— Start of Data shown —

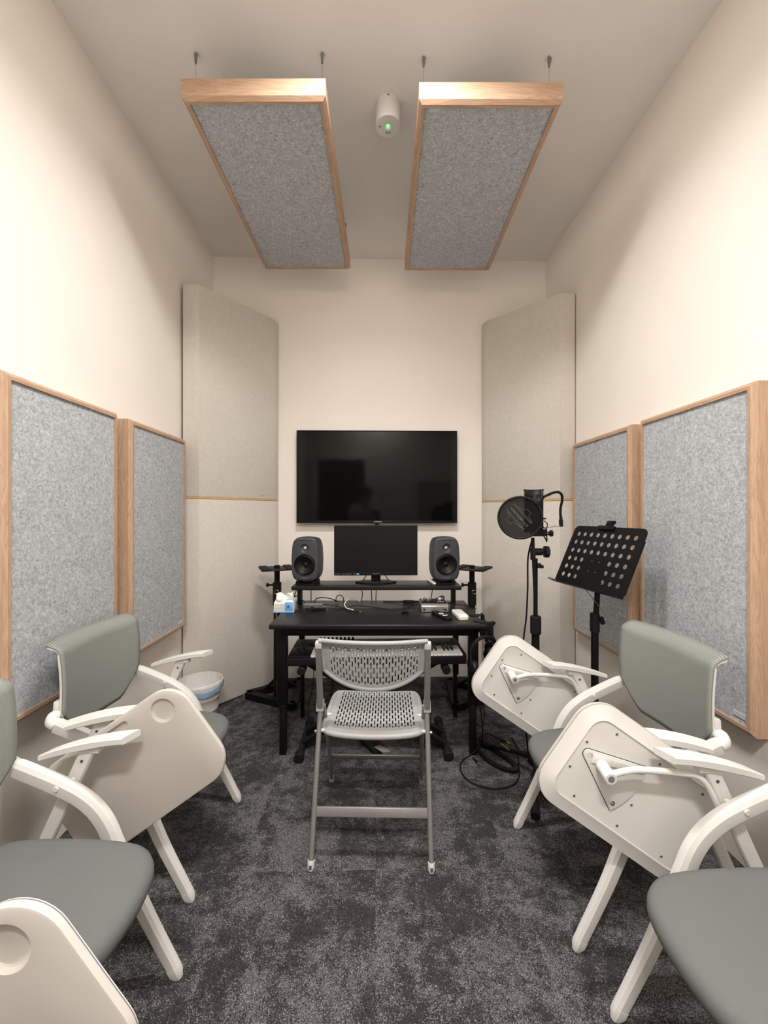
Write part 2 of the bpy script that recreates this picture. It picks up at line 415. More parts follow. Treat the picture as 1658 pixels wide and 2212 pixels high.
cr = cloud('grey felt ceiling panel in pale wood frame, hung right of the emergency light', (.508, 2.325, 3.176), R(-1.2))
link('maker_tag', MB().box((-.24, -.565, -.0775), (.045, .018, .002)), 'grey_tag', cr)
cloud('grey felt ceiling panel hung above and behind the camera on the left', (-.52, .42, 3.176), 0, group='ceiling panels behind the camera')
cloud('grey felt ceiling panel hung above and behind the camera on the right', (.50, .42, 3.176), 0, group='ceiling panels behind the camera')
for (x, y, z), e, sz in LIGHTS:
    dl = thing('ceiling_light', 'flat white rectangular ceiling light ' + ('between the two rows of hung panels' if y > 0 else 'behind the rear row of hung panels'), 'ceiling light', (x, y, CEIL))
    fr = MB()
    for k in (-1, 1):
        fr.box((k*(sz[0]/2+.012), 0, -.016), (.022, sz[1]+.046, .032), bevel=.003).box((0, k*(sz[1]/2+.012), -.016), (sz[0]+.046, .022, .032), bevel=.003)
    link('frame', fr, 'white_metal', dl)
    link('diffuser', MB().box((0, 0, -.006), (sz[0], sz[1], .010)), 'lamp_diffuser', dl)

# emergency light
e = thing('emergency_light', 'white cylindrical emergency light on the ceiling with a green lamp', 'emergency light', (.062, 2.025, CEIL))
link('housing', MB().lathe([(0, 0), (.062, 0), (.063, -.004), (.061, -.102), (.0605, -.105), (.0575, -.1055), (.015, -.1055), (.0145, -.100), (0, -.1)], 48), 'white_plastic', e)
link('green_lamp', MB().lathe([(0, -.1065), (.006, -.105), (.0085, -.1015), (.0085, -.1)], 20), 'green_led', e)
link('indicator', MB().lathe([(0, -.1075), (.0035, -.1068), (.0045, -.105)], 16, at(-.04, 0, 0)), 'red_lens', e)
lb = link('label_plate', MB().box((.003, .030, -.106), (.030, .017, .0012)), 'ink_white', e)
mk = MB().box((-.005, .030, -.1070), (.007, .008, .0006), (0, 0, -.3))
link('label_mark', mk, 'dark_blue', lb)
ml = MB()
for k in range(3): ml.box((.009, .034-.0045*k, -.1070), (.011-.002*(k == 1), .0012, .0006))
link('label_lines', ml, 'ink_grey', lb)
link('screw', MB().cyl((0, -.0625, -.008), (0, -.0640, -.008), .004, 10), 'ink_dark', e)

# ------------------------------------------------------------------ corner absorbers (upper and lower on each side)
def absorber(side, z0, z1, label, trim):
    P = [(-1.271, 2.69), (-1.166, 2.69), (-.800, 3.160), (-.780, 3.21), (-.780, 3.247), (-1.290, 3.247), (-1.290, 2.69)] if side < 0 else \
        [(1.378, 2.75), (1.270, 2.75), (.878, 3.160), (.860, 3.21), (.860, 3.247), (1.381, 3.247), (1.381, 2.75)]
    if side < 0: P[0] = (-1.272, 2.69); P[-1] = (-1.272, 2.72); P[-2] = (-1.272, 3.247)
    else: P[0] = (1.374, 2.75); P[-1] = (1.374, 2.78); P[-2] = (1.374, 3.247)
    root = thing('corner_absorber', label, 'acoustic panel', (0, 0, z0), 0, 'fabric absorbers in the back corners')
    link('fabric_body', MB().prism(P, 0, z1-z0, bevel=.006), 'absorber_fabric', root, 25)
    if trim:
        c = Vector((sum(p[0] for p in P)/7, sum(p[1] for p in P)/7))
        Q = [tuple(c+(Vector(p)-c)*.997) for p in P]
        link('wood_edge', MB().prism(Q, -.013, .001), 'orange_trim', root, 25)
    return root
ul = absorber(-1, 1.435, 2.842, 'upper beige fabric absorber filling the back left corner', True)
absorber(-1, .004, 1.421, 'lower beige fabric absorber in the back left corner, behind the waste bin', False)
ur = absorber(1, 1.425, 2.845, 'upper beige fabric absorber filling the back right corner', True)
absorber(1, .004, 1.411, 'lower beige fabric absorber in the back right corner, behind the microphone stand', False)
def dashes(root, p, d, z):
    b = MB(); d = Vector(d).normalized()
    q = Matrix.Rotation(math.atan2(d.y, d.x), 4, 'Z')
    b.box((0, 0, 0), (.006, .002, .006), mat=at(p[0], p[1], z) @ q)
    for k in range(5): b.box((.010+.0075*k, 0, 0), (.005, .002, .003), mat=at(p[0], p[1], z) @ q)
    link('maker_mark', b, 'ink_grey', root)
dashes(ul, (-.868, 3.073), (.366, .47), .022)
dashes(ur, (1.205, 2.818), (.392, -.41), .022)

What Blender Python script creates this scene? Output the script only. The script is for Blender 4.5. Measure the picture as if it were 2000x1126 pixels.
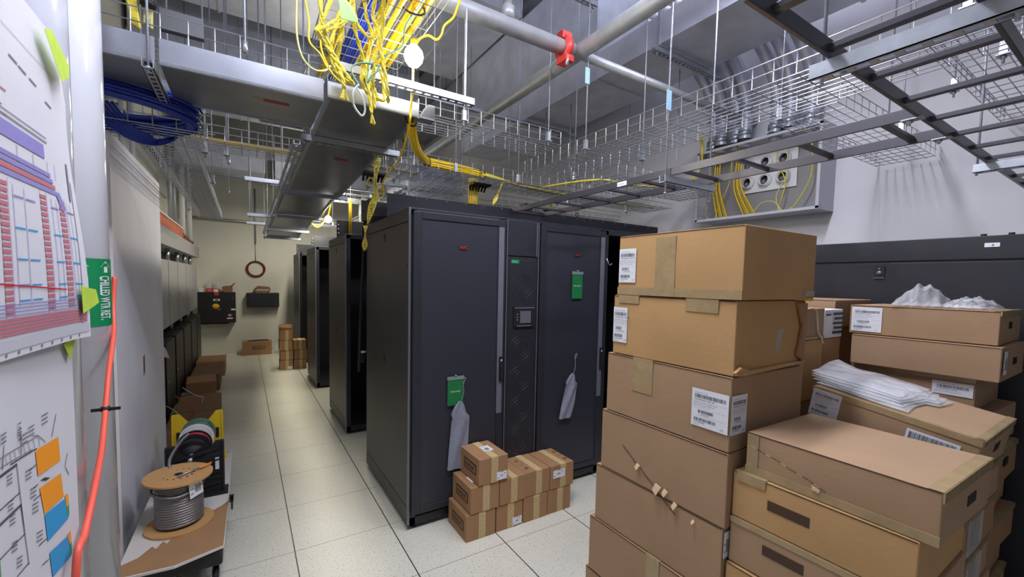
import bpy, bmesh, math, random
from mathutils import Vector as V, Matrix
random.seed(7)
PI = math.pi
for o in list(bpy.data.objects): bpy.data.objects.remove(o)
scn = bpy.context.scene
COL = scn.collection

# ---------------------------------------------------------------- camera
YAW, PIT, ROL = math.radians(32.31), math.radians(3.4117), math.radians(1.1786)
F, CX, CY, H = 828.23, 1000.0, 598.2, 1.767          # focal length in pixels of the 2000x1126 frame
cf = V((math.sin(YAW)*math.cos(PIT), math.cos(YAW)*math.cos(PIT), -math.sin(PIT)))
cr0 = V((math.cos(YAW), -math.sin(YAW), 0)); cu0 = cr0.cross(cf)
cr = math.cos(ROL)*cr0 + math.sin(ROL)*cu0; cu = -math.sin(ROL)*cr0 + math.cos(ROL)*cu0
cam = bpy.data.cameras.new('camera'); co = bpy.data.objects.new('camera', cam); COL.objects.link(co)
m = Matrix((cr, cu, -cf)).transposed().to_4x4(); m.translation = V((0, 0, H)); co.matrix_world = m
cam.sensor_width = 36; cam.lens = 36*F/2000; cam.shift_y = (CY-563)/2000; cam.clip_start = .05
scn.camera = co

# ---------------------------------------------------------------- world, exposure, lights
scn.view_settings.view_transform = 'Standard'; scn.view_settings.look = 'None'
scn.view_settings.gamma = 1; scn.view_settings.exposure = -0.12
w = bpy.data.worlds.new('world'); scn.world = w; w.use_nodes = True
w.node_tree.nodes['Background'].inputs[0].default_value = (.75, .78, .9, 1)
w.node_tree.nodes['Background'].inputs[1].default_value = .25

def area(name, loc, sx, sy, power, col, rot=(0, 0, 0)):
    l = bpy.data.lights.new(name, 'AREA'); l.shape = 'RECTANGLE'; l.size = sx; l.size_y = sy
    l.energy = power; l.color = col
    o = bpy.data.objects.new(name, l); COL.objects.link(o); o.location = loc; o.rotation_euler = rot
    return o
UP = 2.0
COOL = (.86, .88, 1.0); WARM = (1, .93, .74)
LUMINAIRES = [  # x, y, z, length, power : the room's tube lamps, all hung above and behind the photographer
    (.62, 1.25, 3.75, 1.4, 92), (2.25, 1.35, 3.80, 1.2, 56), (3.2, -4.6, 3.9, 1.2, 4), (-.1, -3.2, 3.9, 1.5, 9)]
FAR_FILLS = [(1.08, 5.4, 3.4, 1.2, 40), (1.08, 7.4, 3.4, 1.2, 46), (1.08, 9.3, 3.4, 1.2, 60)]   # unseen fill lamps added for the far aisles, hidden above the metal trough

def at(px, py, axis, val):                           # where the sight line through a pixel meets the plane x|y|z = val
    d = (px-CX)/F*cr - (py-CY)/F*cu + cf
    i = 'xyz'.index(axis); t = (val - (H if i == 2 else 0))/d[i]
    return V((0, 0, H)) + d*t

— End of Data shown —

_What is required_.
Print the records above exactly as they stand, but leave out the pictures.

_Task result_.
Write part 2 of the bpy script that recreates this picture. It picks up at line 415. More parts follow. Treat the picture as 1658 pixels wide and 2212 pixels high.
cr = cloud('grey felt ceiling panel in pale wood frame, hung right of the emergency light', (.508, 2.325, 3.176), R(-1.2))
link('maker_tag', MB().box((-.24, -.565, -.0775), (.045, .018, .002)), 'grey_tag', cr)
cloud('grey felt ceiling panel hung above and behind the camera on the left', (-.52, .42, 3.176), 0, group='ceiling panels behind the camera')
cloud('grey felt ceiling panel hung above and behind the camera on the right', (.50, .42, 3.176), 0, group='ceiling panels behind the camera')
for (x, y, z), e, sz in LIGHTS:
    dl = thing('ceiling_light', 'flat white rectangular ceiling light ' + ('between the two rows of hung panels' if y > 0 else 'behind the rear row of hung panels'), 'ceiling light', (x, y, CEIL))
    fr = MB()
    for k in (-1, 1):
        fr.box((k*(sz[0]/2+.012), 0, -.016), (.022, sz[1]+.046, .032), bevel=.003).box((0, k*(sz[1]/2+.012), -.016), (sz[0]+.046, .022, .032), bevel=.003)
    link('frame', fr, 'white_metal', dl)
    link('diffuser', MB().box((0, 0, -.006), (sz[0], sz[1], .010)), 'lamp_diffuser', dl)

# emergency light
e = thing('emergency_light', 'white cylindrical emergency light on the ceiling with a green lamp', 'emergency light', (.062, 2.025, CEIL))
link('housing', MB().lathe([(0, 0), (.062, 0), (.063, -.004), (.061, -.102), (.0605, -.105), (.0575, -.1055), (.015, -.1055), (.0145, -.100), (0, -.1)], 48), 'white_plastic', e)
link('green_lamp', MB().lathe([(0, -.1065), (.006, -.105), (.0085, -.1015), (.0085, -.1)], 20), 'green_led', e)
link('indicator', MB().lathe([(0, -.1075), (.0035, -.1068), (.0045, -.105)], 16, at(-.04, 0, 0)), 'red_lens', e)
lb = link('label_plate', MB().box((.003, .030, -.106), (.030, .017, .0012)), 'ink_white', e)
mk = MB().box((-.005, .030, -.1070), (.007, .008, .0006), (0, 0, -.3))
link('label_mark', mk, 'dark_blue', lb)
ml = MB()
for k in range(3): ml.box((.009, .034-.0045*k, -.1070), (.011-.002*(k == 1), .0012, .0006))
link('label_lines', ml, 'ink_grey', lb)
link('screw', MB().cyl((0, -.0625, -.008), (0, -.0640, -.008), .004, 10), 'ink_dark', e)

# ------------------------------------------------------------------ corner absorbers (upper and lower on each side)
def absorber(side, z0, z1, label, trim):
    P = [(-1.271, 2.69), (-1.166, 2.69), (-.800, 3.160), (-.780, 3.21), (-.780, 3.247), (-1.290, 3.247), (-1.290, 2.69)] if side < 0 else \
        [(1.378, 2.75), (1.270, 2.75), (.878, 3.160), (.860, 3.21), (.860, 3.247), (1.381, 3.247), (1.381, 2.75)]
    if side < 0: P[0] = (-1.272, 2.69); P[-1] = (-1.272, 2.72); P[-2] = (-1.272, 3.247)
    else: P[0] = (1.374, 2.75); P[-1] = (1.374, 2.78); P[-2] = (1.374, 3.247)
    root = thing('corner_absorber', label, 'acoustic panel', (0, 0, z0), 0, 'fabric absorbers in the back corners')
    link('fabric_body', MB().prism(P, 0, z1-z0, bevel=.006), 'absorber_fabric', root, 25)
    if trim:
        c = Vector((sum(p[0] for p in P)/7, sum(p[1] for p in P)/7))
        Q = [tuple(c+(Vector(p)-c)*.997) for p in P]
        link('wood_edge', MB().prism(Q, -.013, .001), 'orange_trim', root, 25)
    return root
ul = absorber(-1, 1.435, 2.842, 'upper beige fabric absorber filling the back left corner', True)
absorber(-1, .004, 1.421, 'lower beige fabric absorber in the back left corner, behind the waste bin', False)
ur = absorber(1, 1.425, 2.845, 'upper beige fabric absorber filling the back right corner', True)
absorber(1, .004, 1.411, 'lower beige fabric absorber in the back right corner, behind the microphone stand', False)
def dashes(root, p, d, z):
    b = MB(); d = Vector(d).normalized()
    q = Matrix.Rotation(math.atan2(d.y, d.x), 4, 'Z')
    b.box((0, 0, 0), (.006, .002, .006), mat=at(p[0], p[1], z) @ q)
    for k in range(5): b.box((.010+.0075*k, 0, 0), (.005, .002, .003), mat=at(p[0], p[1], z) @ q)
    link('maker_mark', b, 'ink_grey', root)
dashes(ul, (-.868, 3.073), (.366, .47), .022)
dashes(ur, (1.205, 2.818), (.392, -.41), .022)

What Blender Python script creates this scene? Output the script only. The script is for Blender 4.5. Measure the picture as if it were 2000x1126 pixels.
import bpy, bmesh, math, random
from mathutils import Vector as V, Matrix
random.seed(7)
PI = math.pi
for o in list(bpy.data.objects): bpy.data.objects.remove(o)
scn = bpy.context.scene
COL = scn.collection

# ---------------------------------------------------------------- camera
YAW, PIT, ROL = math.radians(32.31), math.radians(3.4117), math.radians(1.1786)
F, CX, CY, H = 828.23, 1000.0, 598.2, 1.767          # focal length in pixels of the 2000x1126 frame
cf = V((math.sin(YAW)*math.cos(PIT), math.cos(YAW)*math.cos(PIT), -math.sin(PIT)))
cr0 = V((math.cos(YAW), -math.sin(YAW), 0)); cu0 = cr0.cross(cf)
cr = math.cos(ROL)*cr0 + math.sin(ROL)*cu0; cu = -math.sin(ROL)*cr0 + math.cos(ROL)*cu0
cam = bpy.data.cameras.new('camera'); co = bpy.data.objects.new('camera', cam); COL.objects.link(co)
m = Matrix((cr, cu, -cf)).transposed().to_4x4(); m.translation = V((0, 0, H)); co.matrix_world = m
cam.sensor_width = 36; cam.lens = 36*F/2000; cam.shift_y = (CY-563)/2000; cam.clip_start = .05
scn.camera = co

# ---------------------------------------------------------------- world, exposure, lights
scn.view_settings.view_transform = 'Standard'; scn.view_settings.look = 'None'
scn.view_settings.gamma = 1; scn.view_settings.exposure = -0.12
w = bpy.data.worlds.new('world'); scn.world = w; w.use_nodes = True
w.node_tree.nodes['Background'].inputs[0].default_value = (.75, .78, .9, 1)
w.node_tree.nodes['Background'].inputs[1].default_value = .25

def area(name, loc, sx, sy, power, col, rot=(0, 0, 0)):
    l = bpy.data.lights.new(name, 'AREA'); l.shape = 'RECTANGLE'; l.size = sx; l.size_y = sy
    l.energy = power; l.color = col
    o = bpy.data.objects.new(name, l); COL.objects.link(o); o.location = loc; o.rotation_euler = rot
    return o
UP = 2.0
COOL = (.86, .88, 1.0); WARM = (1, .93, .74)
LUMINAIRES = [  # x, y, z, length, power : the room's tube lamps, all hung above and behind the photographer
    (.62, 1.25, 3.75, 1.4, 92), (2.25, 1.35, 3.80, 1.2, 56), (3.2, -4.6, 3.9, 1.2, 4), (-.1, -3.2, 3.9, 1.5, 9)]
FAR_FILLS = [(1.08, 5.4, 3.4, 1.2, 40), (1.08, 7.4, 3.4, 1.2, 46), (1.08, 9.3, 3.4, 1.2, 60)]   # unseen fill lamps added for the far aisles, hidden above the metal trough

def at(px, py, axis, val):                           # where the sight line through a pixel meets the plane x|y|z = val
    d = (px-CX)/F*cr - (py-CY)/F*cu + cf
    i = 'xyz'.index(axis); t = (val - (H if i == 2 else 0))/d[i]
    return V((0, 0, H)) + d*t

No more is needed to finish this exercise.